In the process it goes where no spreadsheet has gone before — supporting nearly 1,000 mathematical functions (where typical spreadsheets support around 400) and allowing complex calculations to go ‘live’ inside applications such as a presentation, even ‘floating’ in a three-dimensional space.

Final testing

The CALCI is undergoing final testing right now (you can see a demo at this link: http://home.zcubes.com/?show=calci.htm) and will be fully functional by January end. By Sunday, a prominent link will be added to the home page at www.zcubes.com.

In the year gone by, ZCubes has been recognised as one of the top 100 “Always On” private companies in the U.S. with strong technology and investment potential, in a poll by peer enterprises. It has opened small development centres in Thiruvananthapuram and Jaipur ( Mr.

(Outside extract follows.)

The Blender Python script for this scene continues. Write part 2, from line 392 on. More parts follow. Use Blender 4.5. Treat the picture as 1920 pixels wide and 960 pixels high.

Pally belongs to Ernakulam) and many of the company’s latest offerings are fuelled by this India-connection.

The CALCI and other recent add-ons to the basic Z Cubes offering are some of the most blogged applications in the U.S., lending weight to developers’ claim that they are in fact the vanguard of what is being called Web 3.0.

Many users are only just enjoying the web-based sharing that was central to Web 2.0 offerings such as MySpace and YouTube and their many regional clones. From being participants in such enterprises, Web 3.0 is seen as a development where users seamlessly form part of the Web by harnessing its huge resources of data and tools.

A ‘cool’ cyber-age calculator might just be the foot in the door that leads to Web. 3.0 and beyond.